Os irmãos donos da 123milhas, Augusto Julio e Ramiro Julio Soares Madureira, tiveram R$ 50 milhões bloqueados por decisão da 15ª Vara Cível da Comarca de Belo Horizonte.
A reportagem questionou a 123milhas a respeito da decisão. A empresa informou, por meio da sua assessoria de imprensa, que “ainda não foi notificada pela 15ª Vara Cível de Belo Horizonte, mas que irá recorrer da decisão dentro do prazo legal”.
A ação foi movida pelo Ministério Público do Estado de Minas Gerais, que levou em conta o dano coletivo ao consumidor pela suspensão do fornecimento dos serviços de turismo, em especial da linha Promo, desde 18 de agosto.
Na ocasião, a 123 milhas afirmou que não emitiria as passagens com embarque previsto entre setembro e dezembro de 2023 e que devolveria os valores pagos por meio de vouchers, acrescidos de correção monetária de 150% do CDI, acima da inflação e dos juros de mercado, para compra de passagens, hotéis e pacotes na própria empresa.
No entanto, a companhia entrou com pedido de recuperação judicial no último dia 29, sendo atendida dois dias depois, com uma liminar concedida pela 1ª Vara Empresarial de Belo Horizonte. A partir do momento em que entrou com o pedido, a 123milhas suspendeu os vouchers. A empresa também deixou de entregar todos os produtos vendidos até então, mesmo os que não eram da linha Promo.
O juiz Eduardo Henrique de Oliveira Ramiro indicou a “necessidade de não obstaculizar a integral reparação dos danos causados, resguardando-se de pronto algum numerário para o ressarcimento futuro dos milhares de consumidores lesados, devendo preponderar o interesse coletivo, em detrimento da separação entre a pessoa jurídica e seus sócios”.
O Ministério Público apontou que os R$ 50 milhões representam cerca de 1% do faturamento anual da companhia, da ordem de R$ 5 bilhões.
Conforme reportagem da Folha de S.Paulo, na sentença em que concedeu a recuperação judicial à 123milhas, a juíza Cláudia Helena Batista, da 1ª Vara Empresarial de Belo Horizonte, advertiu a plataforma de turismo que os direitos dos consumidores os maiores credores da empresa deveriam ser respeitados. A magistrada alertou que os donos da companhia podem pagar do próprio bolso eventuais danos causados aos clientes.

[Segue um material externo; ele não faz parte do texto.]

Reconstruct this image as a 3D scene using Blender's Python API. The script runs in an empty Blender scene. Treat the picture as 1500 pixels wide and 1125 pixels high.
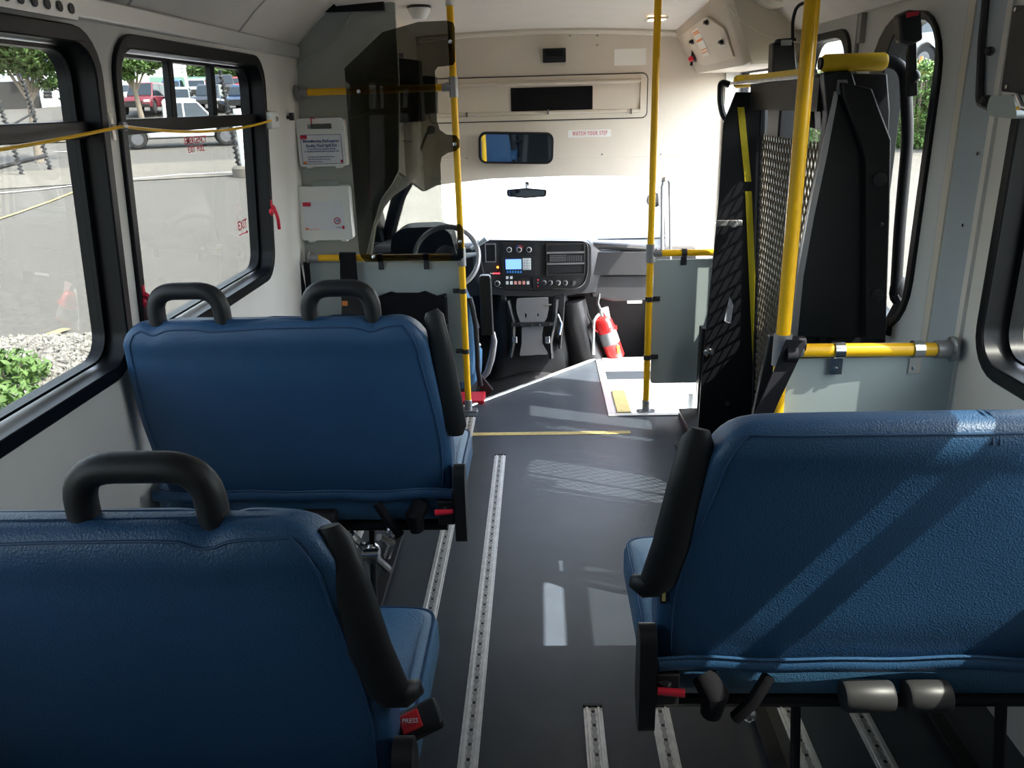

“Defiro parcialmente o arresto, a fim de garantir o recebimento de eventuais créditos pelo exequente, e determino pesquisa e bloqueio através dos sistemas SISBAJUD, RENAJUD e CNIB, para bloqueio de bens e valores existentes em nome dos réus Ramiro Júlio Soares Madureira e Augusto Julio Soares Madureira, até o valor de R$ 50 milhões, conforme requerido”, informou o juiz na sentença.
Na opinião do advogado Gabriel de Britto Silva, especializado em direito do consumidor e diretor jurídico do Ibraci (Instituto Brasileiro de Cidadania), a decisão foi acertada, ao aplicar o artigo 28 do parágrafo 5º do Código de Defesa do Consumidor. A legislação diz que poderá ser desconsiderada a pessoa jurídica sempre que sua personalidade for, de alguma forma, obstáculo ao ressarcimento de prejuízos causados aos consumidores.
“O fato de a sociedade estar em recuperação judicial já é suficiente para concluir pela configuração da insuficiência patrimonial, ou seja, o estado recuperacional é hábil para demonstrar a inidoneidade financeira da empresa”, diz Silva.
Segundo ele, ante a impossibilidade de cumprir todos os contratos celebrados pela 123milhas e HotMilhas com os consumidores, assim como a impossibilidade de restituição integral dos valores corrigidos, foi necessário desconsiderar a personalidade jurídica das empresas.
“Desta forma, os consumidores, em suas respectivas ações judiciais, poderão pleitear a instauração desse incidente de desconsideração da personalidade jurídica para terem a garantia de receber os valores devidos, ainda que parcialmente, via atingimento do patrimônio pessoal dos sócios das recuperandas”, afirma.
Mas o advogado Filipe Denki, no entanto, acredita que a desconsideração da personalidade jurídica, em uma decisão sumária, é algo perigoso. “Essa decisão deve ser revertida facilmente em um Tribunal de Justiça”, diz ele, especialista em recuperação judicial, do escritório Lara Martins Advogados.
“É preciso ouvir as partes antes de tomar uma decisão como esta. É mais um deferimento pensando em clamor público, do que no embasamento jurídico.”
Denki diz que a decisão vale para o arresto dos bens mas, até o momento, trata-se apenas de um bloqueio. Não pode haver movimentação financeira ou venda de patrimônio. “A princípio, não gera prejuízo para os sócios.”